One Thing or Another Column: That Relaxed Fit Time of Life
Narration provided by Wondervox

By Mark McNease
I never did buy the bicycle I mention in this, and it’s just as well. I’m sure it would have gathered dust in the garage. I walk as often as the mood hits me, but I haven’t glided down the road on a two-wheeler in a decade or so. I’m still in a relaxed-fit stage of life, perhaps more so five years later, and it feels increasingly as if I’m exactly where I ought to be.
It hit me recently when I was out looking for a new bicycle. I told the young man working at the store that I was mostly concerned with comfort. I’m not trying out for the Tour de France, and I don’t imagine myself riding in that event, unlike many of the people I see zipping around the New Jersey countryside with brand names on their backs and Spandex hugging them more tightly than a human ought to be hugged. I’m just a guy who lives in the woods and wants to get my heart rate up a few times a week by circling the back roads of my rural community.
“Are you looking for a step-through model?” he asked. I wasn’t familiar with that term, and when he showed me one, I realized it’s what we used to call a girl’s bike when we were kids. I’m all for advancements in gender neutrality.

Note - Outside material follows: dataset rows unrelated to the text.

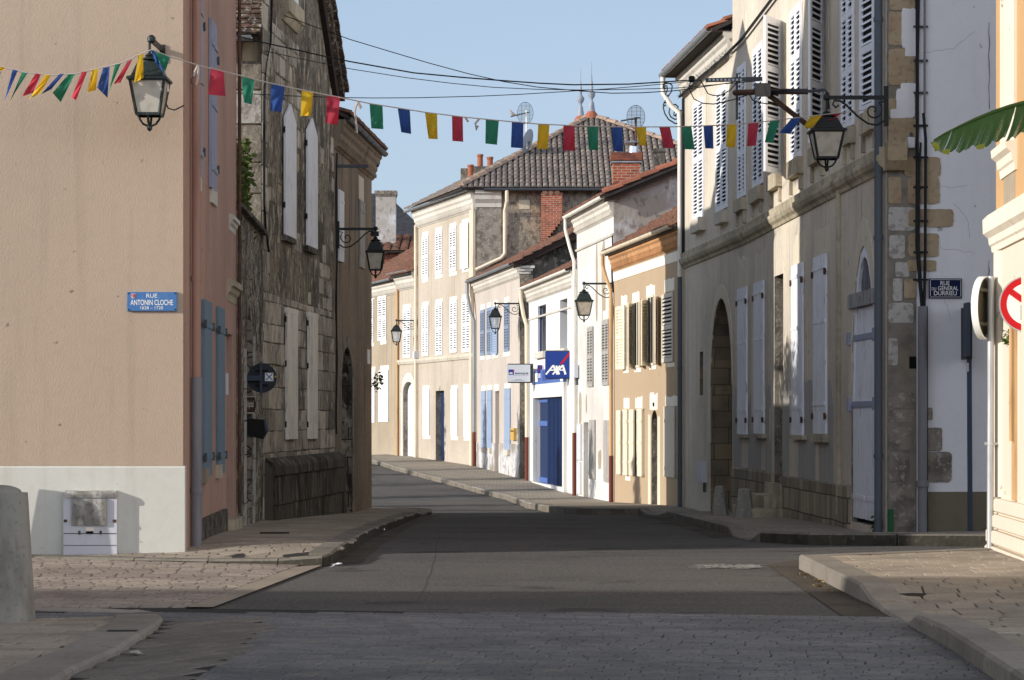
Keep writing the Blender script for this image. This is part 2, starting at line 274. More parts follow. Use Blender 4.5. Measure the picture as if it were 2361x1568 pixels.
# ------------------------------------------------------------------ mesh builder
class MB:
    def __init__(s): s.v=[]; s.f=[]; s.m=[]
    def add(s, vs, fs, mi=0):
        o=len(s.v); s.v += [Vector(x) for x in vs]; s.f += [[i+o for i in f] for f in fs]; s.m += [mi]*len(fs); return s
    def poly(s, vs, mi=0): return s.add(vs, [list(range(len(vs)))], mi)
    def hexa(s, p, mi=0):  # p: 8 points, bottom 4 (ccw from above) then top 4
        return s.add(p, [[3,2,1,0],[4,5,6,7],[0,1,5,4],[1,2,6,5],[2,3,7,6],[3,0,4,7]], mi)
    def box(s, a, b, mi=0):
        x0,y0,z0=a; x1,y1,z1=b
        return s.hexa([(x0,y0,z0),(x1,y0,z0),(x1,y1,z0),(x0,y1,z0),(x0,y0,z1),(x1,y0,z1),(x1,y1,z1),(x0,y1,z1)], mi)
    def bar(s, a, b, w, h=None, up=Vector((0,0,1)), mi=0):
        a=Vector(a); b=Vector(b); d=(b-a).normalized(); h=h or w
        x=d.cross(up)
        if x.length<1e-4: x=d.cross(Vector((1,0,0)))
        x.normalize(); y=x.cross(d)
        r=[(-1,-1),(1,-1),(1,1),(-1,1)]
        return s.hexa([a+x*w/2*i+y*h/2*j for i,j in r]+[b+x*w/2*i+y*h/2*j for i,j in r], mi)
    def tube(s, pts, r, n=8, mi=0, cap=True):
        pts=[Vector(p) for p in pts]; k=len(pts); rs = r if isinstance(r,(list,tuple)) else [r]*k
        prev=None; vs=[]
        for i,p in enumerate(pts):
            d=(pts[min(i+1,k-1)]-pts[max(i-1,0)]).normalized()
            if prev is None:
                x=d.cross(Vector((0,0,1)));
                if x.length<.05: x=d.cross(Vector((0,1,0)))
            else: x=prev-d*prev.dot(d)
            x.normalize(); prev=x; y=d.cross(x)
            vs += [p+(x*math.cos(2*math.pi*j/n)+y*math.sin(2*math.pi*j/n))*rs[i] for j in range(n)]
        fs=[[i*n+j, i*n+(j+1)%n, (i+1)*n+(j+1)%n, (i+1)*n+j] for i in range(k-1) for j in range(n)]
        if cap: fs += [list(range(n))[::-1], [(k-1)*n+j for j in range(n)]]
        return s.add(vs, fs, mi)
    def lathe(s, o, prof, n=16, mi=0):
        o=Vector(o); vs=[]; k=len(prof)
        for r,z in prof: vs += [o+Vector((r*math.cos(2*math.pi*j/n), r*math.sin(2*math.pi*j/n), z)) for j in range(n)]
        fs=[[i*n+j, i*n+(j+1)%n, (i+1)*n+(j+1)%n, (i+1)*n+j] for i in range(k-1) for j in range(n)]
        fs += [list(range(n))[::-1], [(k-1)*n+j for j in range(n)]]
        return s.add(vs, fs, mi)
    def build(s, name, m, parent=None, smooth=True, ang=40):
        org = parent_loc(parent) if parent else Vector((0,0,0))
        me = bpy.data.meshes.new(name)
        me.from_pydata([tuple(v-org) for v in s.v], [], s.f)
        ms = m if isinstance(m,(list,tuple)) else [m]
        for x in ms: me.materials.append(MATS[x])
        if len(ms)>1: me.polygons.foreach_set('material_index', s.m)
        uv = me.uv_layers.new(name='UVMap')
        data=[]
        for p in me.polygons:
            n=p.normal
            if abs(n.z)>.9: t=Vector((1,0,0)); b=Vector((0,1,0))
            else:
                t=Vector((-n.y,n.x,0)).normalized(); b=n.cross(t)
            for vi in p.vertices:
                w=me.vertices[vi].co+org
                data += [w.dot(t), w.dot(b)]
        uv.data.foreach_set('uv', data)
        if smooth:
            me.polygons.foreach_set('use_smooth',[True]*len(me.polygons)); me.set_sharp_from_angle(angle=R(ang))
        o = bpy.data.objects.new(name, me); COL.objects.link(o)
        if parent: o.parent = parent
        return o
ROOTLOC = {}
def parent_loc(p):
    l=Vector((0,0,0))
    while p is not None: l += p.location; p=p.parent
    return l
def thing(name, label, cat, loc=(0,0,0), group=None):
    o = bpy.data.objects.new(name, None); COL.objects.link(o); o.location=loc; o.empty_display_size=.2
    tag(o,label,cat,group); return o
def tag(o, label, cat, group=None, kind='thing'):
    o['label']=label; o['category']=cat; o['kind']=kind
    if group: o['group']=group
    return o
def struct(o): o['kind']='structure'; return o

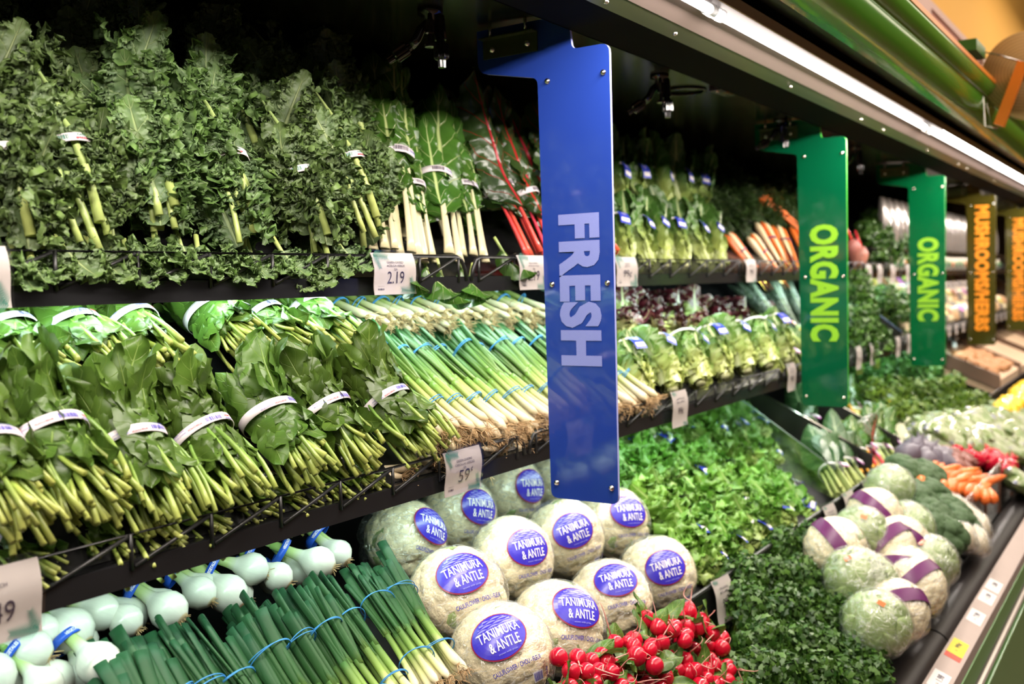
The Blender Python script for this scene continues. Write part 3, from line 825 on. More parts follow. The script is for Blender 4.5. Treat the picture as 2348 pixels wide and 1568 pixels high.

I’m long past being concerned that some malicious twelve-year-old might point at me and say, “Why’s he riding a lady’s bike?” It never made sense to me to differentiate bicycles that way. The days of women riding side-saddle are as gone as hansom cabs and laundry beaten on rocks in the nearest stream. He called it a step-through, so a step-through it is.
At sixty-two, not having to hoist my leg over a bicycle bar is a relief. I’m not worried about body parts, just about getting my leg that high. What some people call downward dog, I call falling on your face. This bike allows me to sort of glide onto the seat, steady myself, fasten my helmet, and ride away, wobbles and all.
It gave me pause to think about this step-through, relaxed-fit time of life I’m in. Comfort has become my highest priority when it comes to bicycles, shoes, and clothing. I prefer our 12-year-old Prius V over the new RAV4 because it’s lower to the ground and easier for me to get into. I don’t feel like I’m climbing into the cab of an 18-wheeler. Low, easy, wide, like my shoes. Maybe that’s an apt metaphor for me now: I prefer to inhabit my life as if I were a slightly swollen foot moving comfortably inside a wide-fit Sketcher. I ride closer to the ground in the Prius, too. If I fall out upon exiting the vehicle I won’t have as far to tumble.
Accepting step-throughs, and relaxed-fits, and even a kindly hand up now and then, is all part of the journey we bipeds make from cradle to grave. We come into this world crawling, and as often as not, we leave it that way as well. It’s not good or bad, and the more relaxed I am about it, the more I can appreciate every step I’ve taken on the way.